YOUR OBJECTIVE:
Reproduce the data exactly and drop any pictures it holds.

SUPPLIED MATERIAL:

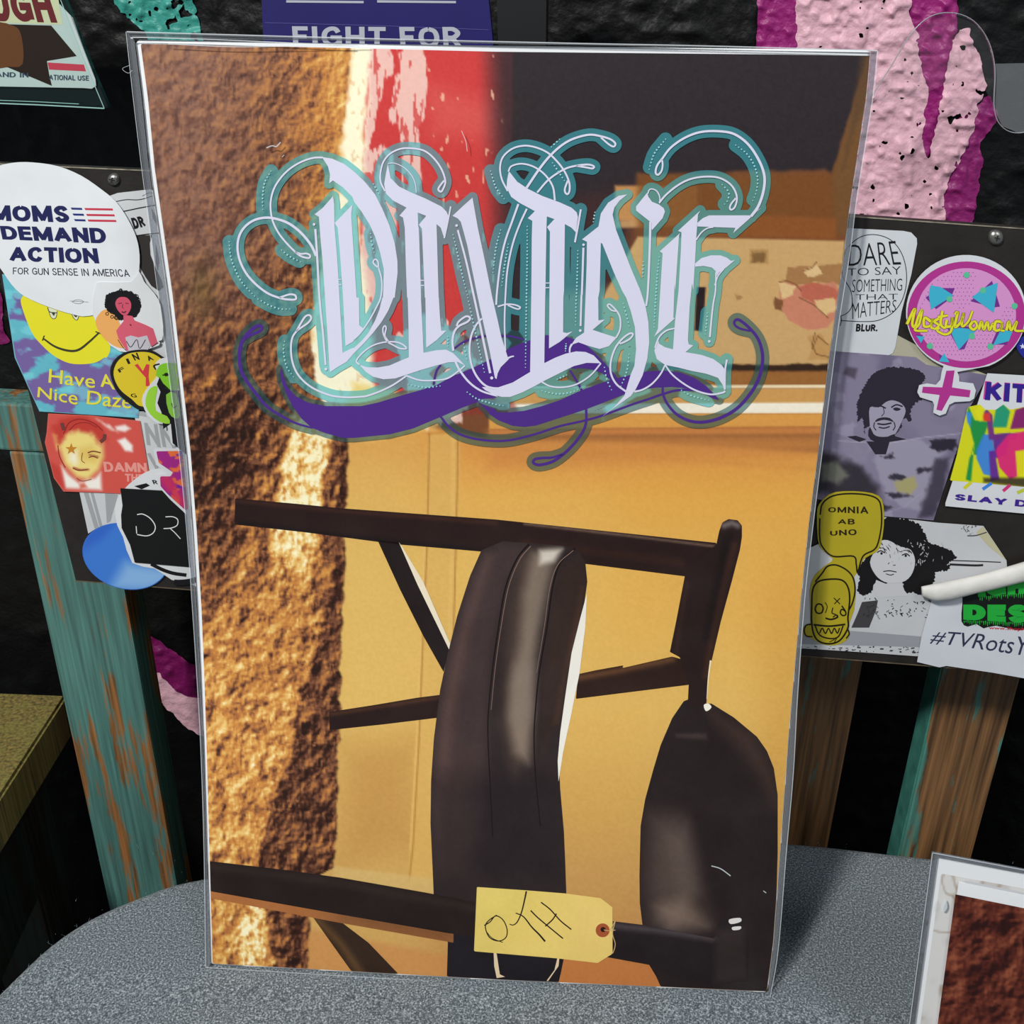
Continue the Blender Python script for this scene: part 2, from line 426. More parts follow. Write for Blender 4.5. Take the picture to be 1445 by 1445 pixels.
# ------------------------------------------------------------------ the setting: painted wall, floor
WP = Plane(NB*(BD+.172), NB)
def wall_h(x, y):
    """relief of the sprayed masonry, photo px of the wall plane"""
    n = vn(x, y, 13, 5); m = vn(x, y, 7, 9); b = np.clip(n-.5, 0, 1)*2.8
    return .0016*b**1.3+.0007*m+.0016*fbm(x, y, 60, 2, 3)
X, Y = grid(-1700, -700, 2700, 1900, 7)
Pw = np.stack([X.ravel(), Y.ravel()], 1)
Vw = WP.at(Pw, wall_h(X.ravel(), Y.ravel()))
ny, nx = X.shape; idx = np.arange(ny*nx).reshape(ny, nx)
Fw = np.stack([idx[:-1, :-1], idx[1:, :-1], idx[1:, 1:], idx[:-1, 1:]], -1).reshape(-1, 4)
M_WALL = mat('black_wall_paint', (8, 8, 9), .5, bump=(260, .35), spec=.25)
wall = mesh_obj('wall_back', Vw, Fw, M_WALL, smoothf=True); tag(wall, 'rough masonry wall sprayed black with pink and teal graffiti', kind='structure')
def wall_patch(name, pts, rgb, off, wob=4, wf=10, st=2.5, label=None, seed=0, speck=None):
    if isinstance(pts, str): pts = tr(pts)
    x0, y0 = pts.min(0)-10; x1, y1 = pts.max(0)+10
    X, Y = grid(x0, y0, x1, y1, st)
    f = sdist(X, Y, pts)+(fbm(X, Y, wf, 11+seed, 3)-.5)*2*wob
    if speck:                                                # spots the spray did not reach
        f = np.maximum(f, (speck-fbm(X, Y, 9, 31+seed, 3))*30)
    P, T = region(X, Y, f)
    e = np.clip(-(sdist(P[:, 0], P[:, 1], pts))/12, 0, 1)
    V = WP.at(P, wall_h(P[:, 0], P[:, 1])+off+.0006*e+.0006*np.clip(vn(P[:, 0], P[:, 1], 8, 21)-.5, 0, 1)*3)
    o = mesh_obj(name, V, T[:, ::-1] if False else T, mat('wall_'+name+'_%d' % int(rgb[0]), rgb, .42, bump=(420, .35), spec=.4, noise=(30, .08)), wall, smoothf=True)
    if label: o['label'] = label
    return o
MAG = (150, 30, 112); PAL = (226, 178, 192)
wall_patch('spray_stripe', 'P 1070 -60 1140 -60 1140 230 1062 230', MAG, .0008, 2, label='magenta sprayed stripe')
wall_patch('spray_stripe', 'P 1275 -60 1352 -60 1347 60 1338 110 1322 170 1308 225 1292 228 1291 190 1300 120 1290 60 1280 10', MAG, .0008, 4, label='magenta sprayed wedge')
wall_patch('spray_stripe', 'P 1345 170 1375 150 1392 135 1410 160 1395 185 1382 200 1385 230 1380 260 1370 330 1290 345 1320 280 1345 230', (138, 32, 105), .0008, 4, label='magenta sprayed band')
wall_patch('spray_stripe', 'P 1124 -60 1276 -60 1283 18 1292 45 1296 80 1304 115 1308 135 1302 160 1300 195 1306 222 1316 190 1322 160 1330 110 1340 70 1350 40 1366 42 1372 62 1384 90 1390 120 1378 150 1368 195 1356 220 1338 250 1330 275 1328 345 1140 345 1140 230 1122 100 1122 60', PAL, .0018, 5, 12, label='pale pink sprayed letter', speck=.24)
wall_patch('spray_stripe', 'P 150 -60 262 -60 276 0 290 60 300 110 230 100 205 45 185 28 165 5', (58, 150, 138), .0008, 4, label='teal sprayed patch', speck=.36)
wall_patch('spray_stripe', 'P -30 395 4 412 10 470 20 482 -30 490', (120, 20, 88), .0008, 2, label='magenta sprayed patch')
wall_patch('spray_stripe', 'P 189 898 215 895 245 915 300 950 300 990 250 985 222 960 200 930', (120, 22, 84), .0008, 3, label='magenta sprayed patch')
wall_patch('spray_stripe', 'P 210 944 228 948 245 968 275 982 300 985 300 1040 260 1020 228 985 208 962', PAL, .0014, 3, label='pale pink sprayed patch')
fl = mesh_obj('floor', [(-2, -1, 0), (2, -1, 0), (2, 1, 0), (-2, 1, 0)], [(0, 1, 2, 3)], mat('floor', (30, 29, 28), .7)); tag(fl, 'dark floor', kind='structure')

# ------------------------------------------------------------------ slatted bench back behind the sticker board
def worn_wood(name, paint, wood, amt, dark=(40, 28, 18), sc=1., rough=.55):
    m = bpy.data.materials.new(name); m.use_nodes = True; nt = m.node_tree; b = nt.nodes['Principled BSDF']; N = nt.nodes.new; L = nt.links.new
    tc = N('ShaderNodeTexCoord'); mp = N('ShaderNodeMapping'); mp.inputs['Scale'].default_value = (70*sc, 70*sc, 9*sc); L(tc.outputs['Object'], mp.inputs[0])
    n1 = N('ShaderNodeTexNoise'); n1.inputs['Scale'].default_value = 1; n1.inputs['Detail'].default_value = 6; n1.inputs['Roughness'].default_value = .65; L(mp.outputs[0], n1.inputs[0])
    mp2 = N('ShaderNodeMapping'); mp2.inputs['Scale'].default_value = (420, 420, 12); L(tc.outputs['Object'], mp2.inputs[0])
    n2 = N('ShaderNodeTexNoise'); n2.inputs['Scale'].default_value = 1; n2.inputs['Detail'].default_value = 4; L(mp2.outputs[0], n2.inputs[0])
    cr = N('ShaderNodeValToRGB'); cr.color_ramp.elements[0].position = amt-.03; cr.color_ramp.elements[1].position = amt+.03; L(n1.outputs[0], cr.inputs[0])
    g = N('ShaderNodeValToRGB'); g.color_ramp.elements[0].position = .3; g.color_ramp.elements[1].position = .7
    g.color_ramp.elements[0].color = (*lin(dark), 1); g.color_ramp.elements[1].color = (*lin(wood), 1); L(n2.outputs[0], g.inputs[0])
    p = N('ShaderNodeValToRGB'); p.color_ramp.elements[0].position = .25; p.color_ramp.elements[1].position = .75
    p.color_ramp.elements[0].color = (*lin(np.array(paint)*.72), 1); p.color_ramp.elements[1].color = (*lin(np.minimum(255, np.array(paint)*1.12)), 1); L(n2.outputs[0], p.inputs[0])
    mx = N('ShaderNodeMix'); mx.data_type = 'RGBA'; L(cr.outputs[0], mx.inputs[0]); L(p.outputs[0], mx.inputs[6]); L(g.outputs[0], mx.inputs[7])
    L(mx.outputs[2], b.inputs['Base Color']); b.inputs['Roughness'].default_value = rough
    bp = N('ShaderNodeBump'); bp.inputs['Strength'].default_value = .5; bp.inputs['Distance'].default_value = .001
    L(n2.outputs[0], bp.inputs['Height']); L(bp.outputs[0], b.inputs['Normal']); return m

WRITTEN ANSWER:
Continue the Blender Python script for this scene: part 2, from line 426. More parts follow. Write for Blender 4.5. Take the picture to be 1445 by 1445 pixels.
# ------------------------------------------------------------------ the setting: painted wall, floor
WP = Plane(NB*(BD+.172), NB)
def wall_h(x, y):
    """relief of the sprayed masonry, photo px of the wall plane"""
    n = vn(x, y, 13, 5); m = vn(x, y, 7, 9); b = np.clip(n-.5, 0, 1)*2.8
    return .0016*b**1.3+.0007*m+.0016*fbm(x, y, 60, 2, 3)
X, Y = grid(-1700, -700, 2700, 1900, 7)
Pw = np.stack([X.ravel(), Y.ravel()], 1)
Vw = WP.at(Pw, wall_h(X.ravel(), Y.ravel()))
ny, nx = X.shape; idx = np.arange(ny*nx).reshape(ny, nx)
Fw = np.stack([idx[:-1, :-1], idx[1:, :-1], idx[1:, 1:], idx[:-1, 1:]], -1).reshape(-1, 4)
M_WALL = mat('black_wall_paint', (8, 8, 9), .5, bump=(260, .35), spec=.25)
wall = mesh_obj('wall_back', Vw, Fw, M_WALL, smoothf=True); tag(wall, 'rough masonry wall sprayed black with pink and teal graffiti', kind='structure')
def wall_patch(name, pts, rgb, off, wob=4, wf=10, st=2.5, label=None, seed=0, speck=None):
    if isinstance(pts, str): pts = tr(pts)
    x0, y0 = pts.min(0)-10; x1, y1 = pts.max(0)+10
    X, Y = grid(x0, y0, x1, y1, st)
    f = sdist(X, Y, pts)+(fbm(X, Y, wf, 11+seed, 3)-.5)*2*wob
    if speck:                                                # spots the spray did not reach
        f = np.maximum(f, (speck-fbm(X, Y, 9, 31+seed, 3))*30)
    P, T = region(X, Y, f)
    e = np.clip(-(sdist(P[:, 0], P[:, 1], pts))/12, 0, 1)
    V = WP.at(P, wall_h(P[:, 0], P[:, 1])+off+.0006*e+.0006*np.clip(vn(P[:, 0], P[:, 1], 8, 21)-.5, 0, 1)*3)
    o = mesh_obj(name, V, T[:, ::-1] if False else T, mat('wall_'+name+'_%d' % int(rgb[0]), rgb, .42, bump=(420, .35), spec=.4, noise=(30, .08)), wall, smoothf=True)
    if label: o['label'] = label
    return o
MAG = (150, 30, 112); PAL = (226, 178, 192)
wall_patch('spray_stripe', 'P 1070 -60 1140 -60 1140 230 1062 230', MAG, .0008, 2, label='magenta sprayed stripe')
wall_patch('spray_stripe', 'P 1275 -60 1352 -60 1347 60 1338 110 1322 170 1308 225 1292 228 1291 190 1300 120 1290 60 1280 10', MAG, .0008, 4, label='magenta sprayed wedge')
wall_patch('spray_stripe', 'P 1345 170 1375 150 1392 135 1410 160 1395 185 1382 200 1385 230 1380 260 1370 330 1290 345 1320 280 1345 230', (138, 32, 105), .0008, 4, label='magenta sprayed band')
wall_patch('spray_stripe', 'P 1124 -60 1276 -60 1283 18 1292 45 1296 80 1304 115 1308 135 1302 160 1300 195 1306 222 1316 190 1322 160 1330 110 1340 70 1350 40 1366 42 1372 62 1384 90 1390 120 1378 150 1368 195 1356 220 1338 250 1330 275 1328 345 1140 345 1140 230 1122 100 1122 60', PAL, .0018, 5, 12, label='pale pink sprayed letter', speck=.24)
wall_patch('spray_stripe', 'P 150 -60 262 -60 276 0 290 60 300 110 230 100 205 45 185 28 165 5', (58, 150, 138), .0008, 4, label='teal sprayed patch', speck=.36)
wall_patch('spray_stripe', 'P -30 395 4 412 10 470 20 482 -30 490', (120, 20, 88), .0008, 2, label='magenta sprayed patch')
wall_patch('spray_stripe', 'P 189 898 215 895 245 915 300 950 300 990 250 985 222 960 200 930', (120, 22, 84), .0008, 3, label='magenta sprayed patch')
wall_patch('spray_stripe', 'P 210 944 228 948 245 968 275 982 300 985 300 1040 260 1020 228 985 208 962', PAL, .0014, 3, label='pale pink sprayed patch')
fl = mesh_obj('floor', [(-2, -1, 0), (2, -1, 0), (2, 1, 0), (-2, 1, 0)], [(0, 1, 2, 3)], mat('floor', (30, 29, 28), .7)); tag(fl, 'dark floor', kind='structure')

# ------------------------------------------------------------------ slatted bench back behind the sticker board
def worn_wood(name, paint, wood, amt, dark=(40, 28, 18), sc=1., rough=.55):
    m = bpy.data.materials.new(name); m.use_nodes = True; nt = m.node_tree; b = nt.nodes['Principled BSDF']; N = nt.nodes.new; L = nt.links.new
    tc = N('ShaderNodeTexCoord'); mp = N('ShaderNodeMapping'); mp.inputs['Scale'].default_value = (70*sc, 70*sc, 9*sc); L(tc.outputs['Object'], mp.inputs[0])
    n1 = N('ShaderNodeTexNoise'); n1.inputs['Scale'].default_value = 1; n1.inputs['Detail'].default_value = 6; n1.inputs['Roughness'].default_value = .65; L(mp.outputs[0], n1.inputs[0])
    mp2 = N('ShaderNodeMapping'); mp2.inputs['Scale'].default_value = (420, 420, 12); L(tc.outputs['Object'], mp2.inputs[0])
    n2 = N('ShaderNodeTexNoise'); n2.inputs['Scale'].default_value = 1; n2.inputs['Detail'].default_value = 4; L(mp2.outputs[0], n2.inputs[0])
    cr = N('ShaderNodeValToRGB'); cr.color_ramp.elements[0].position = amt-.03; cr.color_ramp.elements[1].position = amt+.03; L(n1.outputs[0], cr.inputs[0])
    g = N('ShaderNodeValToRGB'); g.color_ramp.elements[0].position = .3; g.color_ramp.elements[1].position = .7
    g.color_ramp.elements[0].color = (*lin(dark), 1); g.color_ramp.elements[1].color = (*lin(wood), 1); L(n2.outputs[0], g.inputs[0])
    p = N('ShaderNodeValToRGB'); p.color_ramp.elements[0].position = .25; p.color_ramp.elements[1].position = .75
    p.color_ramp.elements[0].color = (*lin(np.array(paint)*.72), 1); p.color_ramp.elements[1].color = (*lin(np.minimum(255, np.array(paint)*1.12)), 1); L(n2.outputs[0], p.inputs[0])
    mx = N('ShaderNodeMix'); mx.data_type = 'RGBA'; L(cr.outputs[0], mx.inputs[0]); L(p.outputs[0], mx.inputs[6]); L(g.outputs[0], mx.inputs[7])
    L(mx.outputs[2], b.inputs['Base Color']); b.inputs['Roughness'].default_value = rough
    bp = N('ShaderNodeBump'); bp.inputs['Strength'].default_value = .5; bp.inputs['Distance'].default_value = .001
    L(n2.outputs[0], bp.inputs['Height']); L(bp.outputs[0], b.inputs['Normal']); return m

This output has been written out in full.